* [OBJECTIVE]:
Give the listing below again in full, exactly as written.

* [RECORDED DATA]:
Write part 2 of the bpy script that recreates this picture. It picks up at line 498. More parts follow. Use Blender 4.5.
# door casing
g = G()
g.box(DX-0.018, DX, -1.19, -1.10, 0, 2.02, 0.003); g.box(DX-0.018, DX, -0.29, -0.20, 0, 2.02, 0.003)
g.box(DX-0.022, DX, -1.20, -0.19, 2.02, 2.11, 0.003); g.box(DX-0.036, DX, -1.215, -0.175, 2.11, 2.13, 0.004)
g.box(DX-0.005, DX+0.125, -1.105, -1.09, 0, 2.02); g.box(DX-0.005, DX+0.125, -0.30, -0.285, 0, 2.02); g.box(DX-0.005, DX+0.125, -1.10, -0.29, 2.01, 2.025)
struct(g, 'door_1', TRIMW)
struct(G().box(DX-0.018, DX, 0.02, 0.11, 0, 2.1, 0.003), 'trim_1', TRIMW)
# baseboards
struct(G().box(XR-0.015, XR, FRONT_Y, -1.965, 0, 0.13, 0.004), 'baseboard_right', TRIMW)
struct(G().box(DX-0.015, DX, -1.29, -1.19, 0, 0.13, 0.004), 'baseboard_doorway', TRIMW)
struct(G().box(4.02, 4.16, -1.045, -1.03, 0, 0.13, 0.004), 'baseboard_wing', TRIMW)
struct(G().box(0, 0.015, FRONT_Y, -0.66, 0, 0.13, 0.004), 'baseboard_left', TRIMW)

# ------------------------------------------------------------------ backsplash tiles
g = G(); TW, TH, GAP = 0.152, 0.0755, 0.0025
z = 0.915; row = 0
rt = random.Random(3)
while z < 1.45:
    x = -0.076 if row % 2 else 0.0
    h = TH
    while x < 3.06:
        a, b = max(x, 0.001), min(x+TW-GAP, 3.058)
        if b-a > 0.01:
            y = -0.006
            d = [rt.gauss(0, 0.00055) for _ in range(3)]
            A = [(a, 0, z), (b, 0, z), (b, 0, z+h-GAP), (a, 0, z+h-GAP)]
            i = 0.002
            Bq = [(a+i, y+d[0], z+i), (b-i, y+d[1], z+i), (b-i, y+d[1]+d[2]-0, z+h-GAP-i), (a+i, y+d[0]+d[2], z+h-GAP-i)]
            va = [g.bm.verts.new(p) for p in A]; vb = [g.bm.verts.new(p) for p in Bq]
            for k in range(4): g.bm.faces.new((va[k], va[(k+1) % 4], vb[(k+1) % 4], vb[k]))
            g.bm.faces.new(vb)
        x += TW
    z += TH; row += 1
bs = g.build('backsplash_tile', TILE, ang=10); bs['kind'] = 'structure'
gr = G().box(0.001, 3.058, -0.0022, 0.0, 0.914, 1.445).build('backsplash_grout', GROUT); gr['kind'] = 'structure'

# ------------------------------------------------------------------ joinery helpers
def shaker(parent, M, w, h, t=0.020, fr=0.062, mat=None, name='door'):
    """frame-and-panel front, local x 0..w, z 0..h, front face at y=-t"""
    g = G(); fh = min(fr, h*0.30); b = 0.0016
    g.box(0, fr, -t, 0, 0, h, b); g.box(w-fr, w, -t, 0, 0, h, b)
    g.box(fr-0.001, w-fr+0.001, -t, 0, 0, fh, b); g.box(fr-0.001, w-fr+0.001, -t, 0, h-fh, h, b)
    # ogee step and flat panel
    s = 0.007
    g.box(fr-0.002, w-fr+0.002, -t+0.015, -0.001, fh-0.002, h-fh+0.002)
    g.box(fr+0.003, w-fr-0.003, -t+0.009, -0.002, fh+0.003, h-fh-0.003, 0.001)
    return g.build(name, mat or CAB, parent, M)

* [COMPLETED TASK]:
Write part 2 of the bpy script that recreates this picture. It picks up at line 498. More parts follow. Use Blender 4.5.
# door casing
g = G()
g.box(DX-0.018, DX, -1.19, -1.10, 0, 2.02, 0.003); g.box(DX-0.018, DX, -0.29, -0.20, 0, 2.02, 0.003)
g.box(DX-0.022, DX, -1.20, -0.19, 2.02, 2.11, 0.003); g.box(DX-0.036, DX, -1.215, -0.175, 2.11, 2.13, 0.004)
g.box(DX-0.005, DX+0.125, -1.105, -1.09, 0, 2.02); g.box(DX-0.005, DX+0.125, -0.30, -0.285, 0, 2.02); g.box(DX-0.005, DX+0.125, -1.10, -0.29, 2.01, 2.025)
struct(g, 'door_1', TRIMW)
struct(G().box(DX-0.018, DX, 0.02, 0.11, 0, 2.1, 0.003), 'trim_1', TRIMW)
# baseboards
struct(G().box(XR-0.015, XR, FRONT_Y, -1.965, 0, 0.13, 0.004), 'baseboard_right', TRIMW)
struct(G().box(DX-0.015, DX, -1.29, -1.19, 0, 0.13, 0.004), 'baseboard_doorway', TRIMW)
struct(G().box(4.02, 4.16, -1.045, -1.03, 0, 0.13, 0.004), 'baseboard_wing', TRIMW)
struct(G().box(0, 0.015, FRONT_Y, -0.66, 0, 0.13, 0.004), 'baseboard_left', TRIMW)

# ------------------------------------------------------------------ backsplash tiles
g = G(); TW, TH, GAP = 0.152, 0.0755, 0.0025
z = 0.915; row = 0
rt = random.Random(3)
while z < 1.45:
    x = -0.076 if row % 2 else 0.0
    h = TH
    while x < 3.06:
        a, b = max(x, 0.001), min(x+TW-GAP, 3.058)
        if b-a > 0.01:
            y = -0.006
            d = [rt.gauss(0, 0.00055) for _ in range(3)]
            A = [(a, 0, z), (b, 0, z), (b, 0, z+h-GAP), (a, 0, z+h-GAP)]
            i = 0.002
            Bq = [(a+i, y+d[0], z+i), (b-i, y+d[1], z+i), (b-i, y+d[1]+d[2]-0, z+h-GAP-i), (a+i, y+d[0]+d[2], z+h-GAP-i)]
            va = [g.bm.verts.new(p) for p in A]; vb = [g.bm.verts.new(p) for p in Bq]
            for k in range(4): g.bm.faces.new((va[k], va[(k+1) % 4], vb[(k+1) % 4], vb[k]))
            g.bm.faces.new(vb)
        x += TW
    z += TH; row += 1
bs = g.build('backsplash_tile', TILE, ang=10); bs['kind'] = 'structure'
gr = G().box(0.001, 3.058, -0.0022, 0.0, 0.914, 1.445).build('backsplash_grout', GROUT); gr['kind'] = 'structure'

# ------------------------------------------------------------------ joinery helpers
def shaker(parent, M, w, h, t=0.020, fr=0.062, mat=None, name='door'):
    """frame-and-panel front, local x 0..w, z 0..h, front face at y=-t"""
    g = G(); fh = min(fr, h*0.30); b = 0.0016
    g.box(0, fr, -t, 0, 0, h, b); g.box(w-fr, w, -t, 0, 0, h, b)
    g.box(fr-0.001, w-fr+0.001, -t, 0, 0, fh, b); g.box(fr-0.001, w-fr+0.001, -t, 0, h-fh, h, b)
    # ogee step and flat panel
    s = 0.007
    g.box(fr-0.002, w-fr+0.002, -t+0.015, -0.001, fh-0.002, h-fh+0.002)
    g.box(fr+0.003, w-fr-0.003, -t+0.009, -0.002, fh+0.003, h-fh-0.003, 0.001)
    return g.build(name, mat or CAB, parent, M)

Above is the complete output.